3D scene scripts
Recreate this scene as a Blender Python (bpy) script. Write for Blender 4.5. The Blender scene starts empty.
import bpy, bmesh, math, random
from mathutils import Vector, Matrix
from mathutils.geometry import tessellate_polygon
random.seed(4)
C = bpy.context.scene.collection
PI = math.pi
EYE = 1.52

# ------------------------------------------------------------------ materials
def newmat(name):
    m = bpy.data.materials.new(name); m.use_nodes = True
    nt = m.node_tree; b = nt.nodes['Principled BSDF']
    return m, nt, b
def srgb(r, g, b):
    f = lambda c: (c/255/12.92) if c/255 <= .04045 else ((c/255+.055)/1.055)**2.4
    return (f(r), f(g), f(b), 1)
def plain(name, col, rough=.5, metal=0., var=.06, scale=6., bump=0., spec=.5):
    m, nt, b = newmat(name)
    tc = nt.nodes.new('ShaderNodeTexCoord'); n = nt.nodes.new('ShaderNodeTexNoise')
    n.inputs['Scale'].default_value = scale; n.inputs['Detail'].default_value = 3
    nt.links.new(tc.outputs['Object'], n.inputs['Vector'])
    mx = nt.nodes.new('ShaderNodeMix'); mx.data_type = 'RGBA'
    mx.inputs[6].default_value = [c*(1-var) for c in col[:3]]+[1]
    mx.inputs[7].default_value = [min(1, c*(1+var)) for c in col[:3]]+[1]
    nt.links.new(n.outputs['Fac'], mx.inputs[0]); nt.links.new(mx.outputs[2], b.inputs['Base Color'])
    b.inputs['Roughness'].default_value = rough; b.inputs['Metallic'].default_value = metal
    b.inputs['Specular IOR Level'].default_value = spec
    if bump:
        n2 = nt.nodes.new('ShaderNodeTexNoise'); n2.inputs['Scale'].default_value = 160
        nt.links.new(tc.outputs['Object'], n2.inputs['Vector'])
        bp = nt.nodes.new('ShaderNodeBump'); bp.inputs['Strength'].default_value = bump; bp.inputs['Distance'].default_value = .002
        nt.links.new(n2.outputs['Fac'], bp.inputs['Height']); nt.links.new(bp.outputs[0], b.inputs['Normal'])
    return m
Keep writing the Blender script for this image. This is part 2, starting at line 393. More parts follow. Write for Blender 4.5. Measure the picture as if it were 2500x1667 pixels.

Directive → From the listing, copy each line containing the word "this".

Answer to the problem →
Recreate this scene as a Blender Python (bpy) script. Write for Blender 4.5. The Blender scene starts empty.
Keep writing the Blender script for this image. This is part 2, starting at line 393. More parts follow. Write for Blender 4.5. Measure the picture as if it were 2500x1667 pixels.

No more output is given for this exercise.